Однако фактор бессознательного может действовать не только на низших и автоматических уровнях, но в такой же мере и на высших и креативных. В аспекте этого действия можно оспорить и то самое высшее место, которое сознанию приписывают на самой вершине пирамиды процессов, предположительно образующей разум. Бессознательность представляет собой область субъективно наиболее достоверного познания, но только в том отношении, что она дана нам в опыте наиболее непосредственным образом, что отнюдь не значит, чтобы она была неким полным самопознанием. Иначе говоря, мы знаем, что она в опытном и мыслительном плане нам сообщает, но мы не знаем, как она это делает, откуда проникают в нее образы и понятия, что ее интегрирует и структурирует по уровням и т.д.

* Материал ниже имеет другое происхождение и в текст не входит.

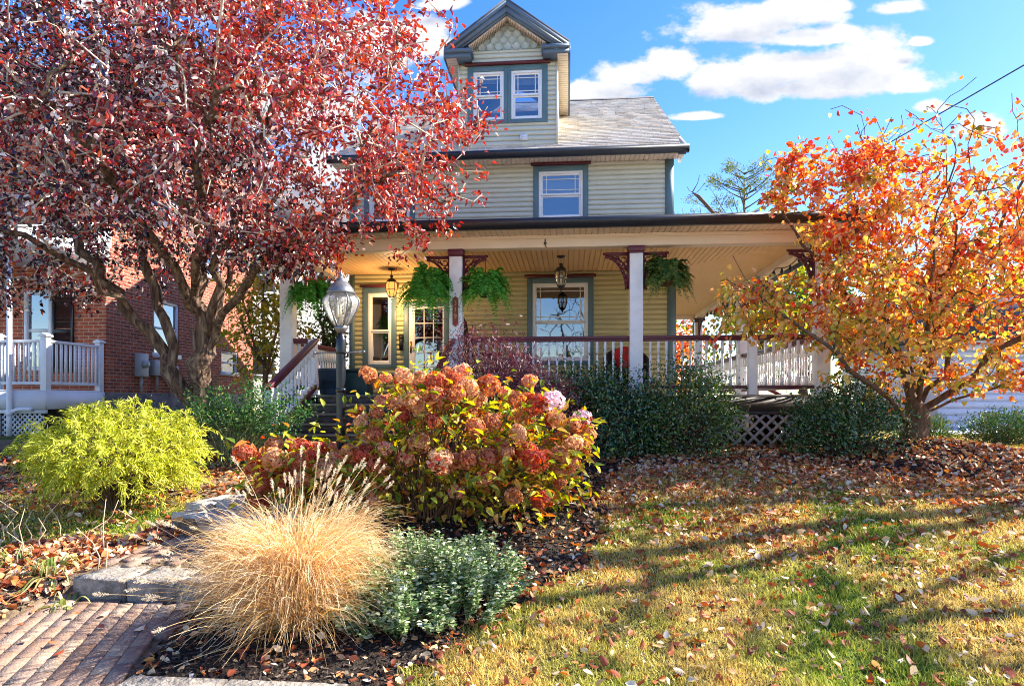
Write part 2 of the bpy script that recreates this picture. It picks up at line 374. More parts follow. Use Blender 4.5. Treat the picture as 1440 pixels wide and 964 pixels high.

Нам в теоретическом виде неизвестен (даже применительно к тому, как паук ткет паутину) способ, посредством которого определенное общее предрасположение – потенция организации чего-либо – преобразуется в систему взаимосвязанных конкретных операций. Полным нонсенсом было бы рассуждать, будто паук «имеет в голове» план-образец паутины и его как-то «считывает» – и даже не только потому, что паук головой (и никаким другим местом своей сомы) не думает. В нем, несомненно, присутствует комплекс алгоритмов, делающий его готовым к совершению данных действий. Однако мы, не зная даже, как построить кибернетическую имитацию паука, тем более не можем серьезно браться за разгадывание механизмов, управляющих возникновением литературных произведений в недрах человеческого сознания. Мы можем лишь отметить факт частичной бессознательности правил, которым подчиняется это творчество, как, впрочем, и всякое другое.

Сопоставление статуса, с одной стороны, литературного произведения как квази– или псевдообобщения, данного только в самой конкретизации, а не в стартовых принципах, и с другой стороны, статуса теории в гуманитарных науках может показаться представителю этих последних чем-то неуместным. Однако такое сопоставление вытекает из «устойчивости», которая является общей чертой литературных произведений и гуманитарных теорий. В целом никак не является бесплодной такая деятельность – а именно интерпретация, – которая не позволяет давать прогнозы в узком смысле слова, но зато сообщает правомерность всем предсказаниям, прошедшим (перед судом разума их слушателя или читателя) тест на «успех через убедительность». Ведь вся эта деятельность протекает в той семантической сфере, благодаря которой устойчивыми становятся ценности как мотивационные пружины человеческих поступков. Устойчивость эта такова, что человек не станет презрительно трактовать обычаи своей собственной культуры даже после того, как он, ознакомившись с антропологическими теориями, поймет полную относительность человеческих обычаев. Это оттого, что мы неизбежно укоренены в своей культуре. Из ее неабсолютности и неокончательности не вытекает никаких выводов по поводу аутентичности способов понимания, какими мы живем и какими выражаем свои жизненные состояния.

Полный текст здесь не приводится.